Medusa is a difficult book to describe, and it’s hard to recommend it without several qualifications. Karl Edward Wagner once described it as “the probably outcome of Herman Melville having written Treasure Island while tripping on LSD,” adding that “John Milton may have popped round on his way home from a week in an opium den to help him revise the final draft.”  This is of course an exaggeration in multiple ways. 

Less sensationally, the novelist David Lindsay read Medusa soon after publication, and he found it difficult to comment upon it to its author, writing on 7 October 1929: 



“Now about ‘Medusa’! I have read the book through once, and am going over it again before venturing a judgment. Only, this I can say at once—it is one of the most beautiful and surprising works it has ever been my pleasure to read—and it will live ! ! Two features of it I must single out for admiration—the high excellence of the dialogue between the Captain and Mr. Huxtable. The antique fineness of outward courtesy is faultless, and I think very seldom to be found in modern books treating the period. I fancy your poetic tact must be almost your strongest quality! It is of the nature of instinct, is it not? Extraordinarily weird and lovely description of the sea and sky in Chap. 18, which transcends poetry and seems to enter the realm of metaphysics, as all surpassing poetry does.
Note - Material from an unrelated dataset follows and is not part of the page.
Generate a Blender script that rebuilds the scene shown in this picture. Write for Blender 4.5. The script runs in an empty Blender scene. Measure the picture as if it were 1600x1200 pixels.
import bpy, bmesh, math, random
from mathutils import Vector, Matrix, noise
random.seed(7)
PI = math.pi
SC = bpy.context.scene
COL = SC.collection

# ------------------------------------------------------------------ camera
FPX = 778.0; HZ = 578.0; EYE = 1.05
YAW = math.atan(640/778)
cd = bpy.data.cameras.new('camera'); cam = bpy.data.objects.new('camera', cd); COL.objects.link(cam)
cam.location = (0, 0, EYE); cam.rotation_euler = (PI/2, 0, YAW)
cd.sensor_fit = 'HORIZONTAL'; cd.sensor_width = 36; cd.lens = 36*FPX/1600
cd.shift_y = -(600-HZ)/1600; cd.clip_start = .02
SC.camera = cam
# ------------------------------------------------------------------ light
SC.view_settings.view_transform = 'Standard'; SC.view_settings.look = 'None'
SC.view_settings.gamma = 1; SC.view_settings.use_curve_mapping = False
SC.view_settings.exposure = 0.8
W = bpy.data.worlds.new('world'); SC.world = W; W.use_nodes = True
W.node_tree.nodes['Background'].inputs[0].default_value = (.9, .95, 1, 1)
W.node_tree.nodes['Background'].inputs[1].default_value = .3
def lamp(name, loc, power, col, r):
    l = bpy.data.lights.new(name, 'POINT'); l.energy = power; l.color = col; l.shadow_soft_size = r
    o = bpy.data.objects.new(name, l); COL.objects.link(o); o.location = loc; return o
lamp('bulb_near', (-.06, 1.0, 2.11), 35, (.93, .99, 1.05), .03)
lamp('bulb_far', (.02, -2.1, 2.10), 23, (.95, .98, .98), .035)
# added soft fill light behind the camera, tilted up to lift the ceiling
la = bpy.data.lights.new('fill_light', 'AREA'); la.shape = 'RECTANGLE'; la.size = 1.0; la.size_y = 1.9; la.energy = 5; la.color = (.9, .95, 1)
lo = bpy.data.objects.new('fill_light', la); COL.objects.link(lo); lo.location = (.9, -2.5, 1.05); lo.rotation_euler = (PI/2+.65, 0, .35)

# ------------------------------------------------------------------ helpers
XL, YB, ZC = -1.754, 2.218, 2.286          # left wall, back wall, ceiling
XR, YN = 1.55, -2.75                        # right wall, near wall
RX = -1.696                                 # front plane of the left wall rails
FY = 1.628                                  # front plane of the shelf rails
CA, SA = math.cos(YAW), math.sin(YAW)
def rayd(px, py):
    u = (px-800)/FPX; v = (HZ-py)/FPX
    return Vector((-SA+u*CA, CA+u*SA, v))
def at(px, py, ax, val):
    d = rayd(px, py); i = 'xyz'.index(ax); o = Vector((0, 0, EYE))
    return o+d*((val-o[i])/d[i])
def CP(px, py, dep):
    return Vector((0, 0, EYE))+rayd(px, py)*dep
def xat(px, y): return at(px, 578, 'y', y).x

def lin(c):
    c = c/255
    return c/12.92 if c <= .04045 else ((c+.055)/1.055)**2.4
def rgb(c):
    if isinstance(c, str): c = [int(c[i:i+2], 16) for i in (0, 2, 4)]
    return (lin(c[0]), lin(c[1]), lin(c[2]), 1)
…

I mean the mystic day, which preserved its brightness while taking on the character of night. Here you have indeed struck the authentic note of genius.

I won’t say more about the book till I have read it again, as I confess the abrupt end, with its dozen cut threads, left me gasping, and I must try and gather something of your meaning by a new study of the whole. Don’t tell me yet, as that would be to spoil my satisfaction.”

Perhaps the most compelling brief description I have ever encountered of Medusa is Arthur Machen’s comment:  Medusa is a nightmare; almost recollected.”

Let me conclude with a more straightforward description by J.B. Pick, from a review in the TLS in 1963:



Medusa is a slow-treading adventure tale written in a firm, deliberate, archaic style, and depends for its effect upon the creation of disquieting atmosphere during a long sea voyage. Its climax is a vision of the descent of men’s souls through fleshly enchantment to the loathsome embrace of monsters in a black, rocky Atlantis, and of the saving by light of those who can be saved.